Tematyka New Age zawsze mnie niezmiernie interesowała, toteż z niekrytą przyjemnością przystąpiłam do czytania książki „Zmanipuluje Cię, kochanie”. Byłam ciekawa, co też nowego mogę z niej wynieść, jakie prawdy, jakie informacje, a może jakieś konkretne historie ułatwią mi zrozumienie dzisiejszego świata. W konsekwencji jednak książka sprawia, że człowiek mimo wiedzy czuje się w jeszcze gorszej sytuacji, niż w tej, w której był zanim zaczął czytać. Świadomość tego, że z każdej strony narzuca nam się określony tok myślenia czy postępowania, zakazuje i nakazuje w celu przejęcia całkowitej kontroli, sprawia, że w człowieku wzrasta bezsilność.
W książce Tekieliego poruszane są aspekty przekazów podprogowych, ukazywane schematy działania programów telewizyjnych, gier komputerowych czy reklam. Okazuje się, że żadne z tych mediów nie są tak naprawdę „czyste”, każde z nich zawiera coś, co ma wywołać w nas konkretne działanie lub zaprzestanie danego działania. Wydaje nam się, że sami kierujemy swoją rzeczywistością, lecz jest ona sterowana z góry, przez tych, którzy postanowili stać się panami świata. Oni jednak nie rozkładają rąk jak na filmowym Titanicu i nie chłoną do płuc morskiego powietrza, oni otwierają portfele i pozwalają, żeby trafiały do nich nasze ciężko zarobione pieniądze.
Według Roberta Tekieliego w manipulację wplątane są również elementy satanizmu, oddziaływania, jakim podlegamy wywołują w nas OOBE (Out of body experiens, czyli doświadczenia wyjścia z ciała), LD (świadome sny), podają nas na tacy złym duchom. W książce oberwało się nawet kultowemu Harremu Potterowi, jako emanacji sił magii i niewiadomego pierwiastka naszego doświadczenia.
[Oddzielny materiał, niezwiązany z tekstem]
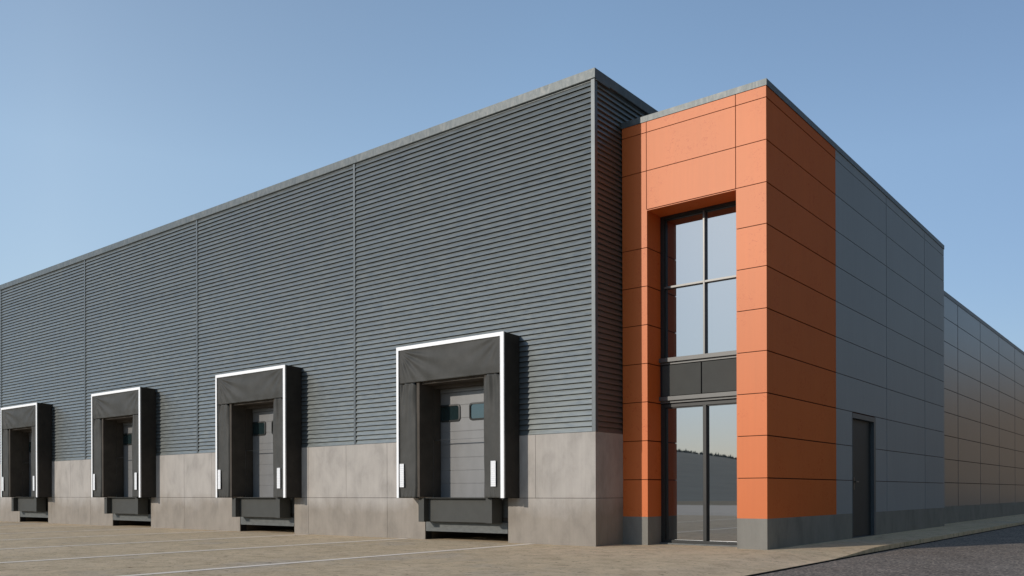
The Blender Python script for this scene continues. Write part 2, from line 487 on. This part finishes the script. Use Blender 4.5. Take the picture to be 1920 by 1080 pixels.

Lektura książki wyzwala w nas większą świadomość, sprawia, że bardziej krytycznie podchodzimy do informacji, które są nam przekazywane. Dzięki nim możemy łatwej rozpoznać działania, których celem jest ukryta manipulacja. Jednakże całkowicie normalnym jest, że większość społeczeństwa nigdy nie trafi na wieści, które pozwolą im dokładniej zrozumieć otaczającą ich rzeczywistość. Póki co jesteśmy skazani na New Age, ono się rozwija, dąży do coraz większej kontroli, a my w tym starciu jesteśmy na całkowicie straconej pozycji.
Książka uświadamia, ale poza tym uświadamianiem nie daje nam nic więcej, niestety nie ma magicznego sposobu na uniknięcie wszędobylskiej manipulacji. Jest jej za dużo i zbyt bardzo już w nią zabrnęliśmy.